◆ **DATA EXCERPT**:
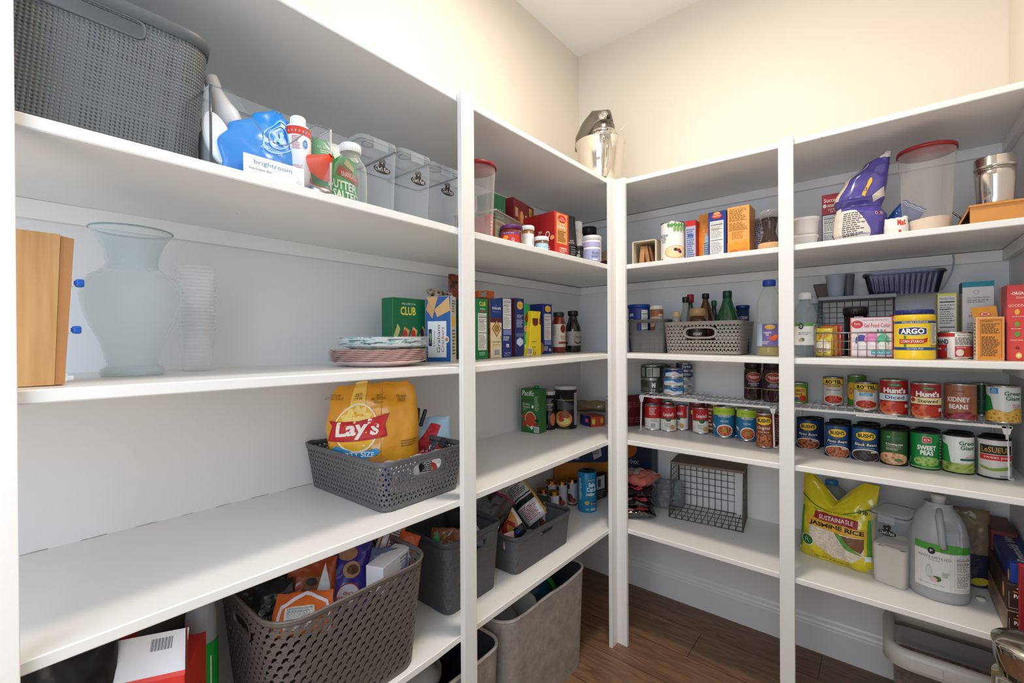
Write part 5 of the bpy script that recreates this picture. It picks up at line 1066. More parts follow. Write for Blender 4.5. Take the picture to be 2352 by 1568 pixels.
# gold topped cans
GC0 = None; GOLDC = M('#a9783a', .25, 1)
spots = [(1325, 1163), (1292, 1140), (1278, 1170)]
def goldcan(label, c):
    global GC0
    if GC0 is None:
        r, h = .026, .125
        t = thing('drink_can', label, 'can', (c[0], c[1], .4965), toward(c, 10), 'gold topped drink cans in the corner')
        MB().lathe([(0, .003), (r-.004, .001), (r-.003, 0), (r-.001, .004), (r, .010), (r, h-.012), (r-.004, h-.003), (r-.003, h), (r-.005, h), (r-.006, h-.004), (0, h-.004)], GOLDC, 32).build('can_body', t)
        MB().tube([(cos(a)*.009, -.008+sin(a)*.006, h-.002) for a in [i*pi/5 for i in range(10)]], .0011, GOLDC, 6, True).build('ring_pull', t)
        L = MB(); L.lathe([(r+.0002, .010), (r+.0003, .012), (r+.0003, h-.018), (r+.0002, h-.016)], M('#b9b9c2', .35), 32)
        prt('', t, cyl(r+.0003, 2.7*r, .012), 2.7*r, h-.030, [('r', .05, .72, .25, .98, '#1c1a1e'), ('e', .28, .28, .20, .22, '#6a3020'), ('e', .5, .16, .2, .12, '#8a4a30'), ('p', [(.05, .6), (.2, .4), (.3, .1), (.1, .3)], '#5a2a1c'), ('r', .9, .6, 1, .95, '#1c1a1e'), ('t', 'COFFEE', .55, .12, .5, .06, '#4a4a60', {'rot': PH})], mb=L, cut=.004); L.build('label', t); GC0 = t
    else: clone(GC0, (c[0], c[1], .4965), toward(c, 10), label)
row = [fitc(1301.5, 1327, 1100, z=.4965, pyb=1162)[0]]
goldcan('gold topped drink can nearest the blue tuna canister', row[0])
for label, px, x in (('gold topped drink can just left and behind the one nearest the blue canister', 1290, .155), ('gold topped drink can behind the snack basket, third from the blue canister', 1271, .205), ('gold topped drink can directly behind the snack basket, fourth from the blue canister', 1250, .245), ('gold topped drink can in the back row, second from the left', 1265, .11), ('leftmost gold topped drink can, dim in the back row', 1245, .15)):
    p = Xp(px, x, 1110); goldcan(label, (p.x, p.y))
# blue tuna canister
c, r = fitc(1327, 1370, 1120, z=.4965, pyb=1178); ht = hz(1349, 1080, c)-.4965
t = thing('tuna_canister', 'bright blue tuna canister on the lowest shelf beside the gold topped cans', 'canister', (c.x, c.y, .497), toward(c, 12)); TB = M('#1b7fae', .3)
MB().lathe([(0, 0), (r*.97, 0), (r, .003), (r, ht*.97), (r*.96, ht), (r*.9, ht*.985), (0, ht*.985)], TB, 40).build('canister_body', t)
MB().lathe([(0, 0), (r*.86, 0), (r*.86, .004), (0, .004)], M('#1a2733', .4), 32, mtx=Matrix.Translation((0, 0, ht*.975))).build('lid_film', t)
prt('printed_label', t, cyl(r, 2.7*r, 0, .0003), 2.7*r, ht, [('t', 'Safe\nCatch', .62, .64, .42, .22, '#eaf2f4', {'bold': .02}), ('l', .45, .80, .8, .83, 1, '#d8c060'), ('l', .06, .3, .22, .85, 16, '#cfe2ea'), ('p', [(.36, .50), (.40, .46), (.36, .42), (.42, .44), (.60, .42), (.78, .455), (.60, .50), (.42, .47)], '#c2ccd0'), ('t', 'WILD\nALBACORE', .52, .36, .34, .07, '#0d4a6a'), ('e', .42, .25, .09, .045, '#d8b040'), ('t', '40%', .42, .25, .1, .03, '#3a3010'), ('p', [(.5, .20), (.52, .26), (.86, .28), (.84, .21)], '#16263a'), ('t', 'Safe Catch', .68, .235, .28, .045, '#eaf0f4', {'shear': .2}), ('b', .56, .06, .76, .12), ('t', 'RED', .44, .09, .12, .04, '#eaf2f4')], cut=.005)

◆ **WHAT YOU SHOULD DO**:
Exclude the images, then output the data above word for word.

◆ **ANSWER FOR THIS EXERCISE**:
Write part 5 of the bpy script that recreates this picture. It picks up at line 1066. More parts follow. Write for Blender 4.5. Take the picture to be 2352 by 1568 pixels.
# gold topped cans
GC0 = None; GOLDC = M('#a9783a', .25, 1)
spots = [(1325, 1163), (1292, 1140), (1278, 1170)]
def goldcan(label, c):
    global GC0
    if GC0 is None:
        r, h = .026, .125
        t = thing('drink_can', label, 'can', (c[0], c[1], .4965), toward(c, 10), 'gold topped drink cans in the corner')
        MB().lathe([(0, .003), (r-.004, .001), (r-.003, 0), (r-.001, .004), (r, .010), (r, h-.012), (r-.004, h-.003), (r-.003, h), (r-.005, h), (r-.006, h-.004), (0, h-.004)], GOLDC, 32).build('can_body', t)
        MB().tube([(cos(a)*.009, -.008+sin(a)*.006, h-.002) for a in [i*pi/5 for i in range(10)]], .0011, GOLDC, 6, True).build('ring_pull', t)
        L = MB(); L.lathe([(r+.0002, .010), (r+.0003, .012), (r+.0003, h-.018), (r+.0002, h-.016)], M('#b9b9c2', .35), 32)
        prt('', t, cyl(r+.0003, 2.7*r, .012), 2.7*r, h-.030, [('r', .05, .72, .25, .98, '#1c1a1e'), ('e', .28, .28, .20, .22, '#6a3020'), ('e', .5, .16, .2, .12, '#8a4a30'), ('p', [(.05, .6), (.2, .4), (.3, .1), (.1, .3)], '#5a2a1c'), ('r', .9, .6, 1, .95, '#1c1a1e'), ('t', 'COFFEE', .55, .12, .5, .06, '#4a4a60', {'rot': PH})], mb=L, cut=.004); L.build('label', t); GC0 = t
    else: clone(GC0, (c[0], c[1], .4965), toward(c, 10), label)
row = [fitc(1301.5, 1327, 1100, z=.4965, pyb=1162)[0]]
goldcan('gold topped drink can nearest the blue tuna canister', row[0])
for label, px, x in (('gold topped drink can just left and behind the one nearest the blue canister', 1290, .155), ('gold topped drink can behind the snack basket, third from the blue canister', 1271, .205), ('gold topped drink can directly behind the snack basket, fourth from the blue canister', 1250, .245), ('gold topped drink can in the back row, second from the left', 1265, .11), ('leftmost gold topped drink can, dim in the back row', 1245, .15)):
    p = Xp(px, x, 1110); goldcan(label, (p.x, p.y))
# blue tuna canister
c, r = fitc(1327, 1370, 1120, z=.4965, pyb=1178); ht = hz(1349, 1080, c)-.4965
t = thing('tuna_canister', 'bright blue tuna canister on the lowest shelf beside the gold topped cans', 'canister', (c.x, c.y, .497), toward(c, 12)); TB = M('#1b7fae', .3)
MB().lathe([(0, 0), (r*.97, 0), (r, .003), (r, ht*.97), (r*.96, ht), (r*.9, ht*.985), (0, ht*.985)], TB, 40).build('canister_body', t)
MB().lathe([(0, 0), (r*.86, 0), (r*.86, .004), (0, .004)], M('#1a2733', .4), 32, mtx=Matrix.Translation((0, 0, ht*.975))).build('lid_film', t)
prt('printed_label', t, cyl(r, 2.7*r, 0, .0003), 2.7*r, ht, [('t', 'Safe\nCatch', .62, .64, .42, .22, '#eaf2f4', {'bold': .02}), ('l', .45, .80, .8, .83, 1, '#d8c060'), ('l', .06, .3, .22, .85, 16, '#cfe2ea'), ('p', [(.36, .50), (.40, .46), (.36, .42), (.42, .44), (.60, .42), (.78, .455), (.60, .50), (.42, .47)], '#c2ccd0'), ('t', 'WILD\nALBACORE', .52, .36, .34, .07, '#0d4a6a'), ('e', .42, .25, .09, .045, '#d8b040'), ('t', '40%', .42, .25, .1, .03, '#3a3010'), ('p', [(.5, .20), (.52, .26), (.86, .28), (.84, .21)], '#16263a'), ('t', 'Safe Catch', .68, .235, .28, .045, '#eaf0f4', {'shear': .2}), ('b', .56, .06, .76, .12), ('t', 'RED', .44, .09, .12, .04, '#eaf2f4')], cut=.005)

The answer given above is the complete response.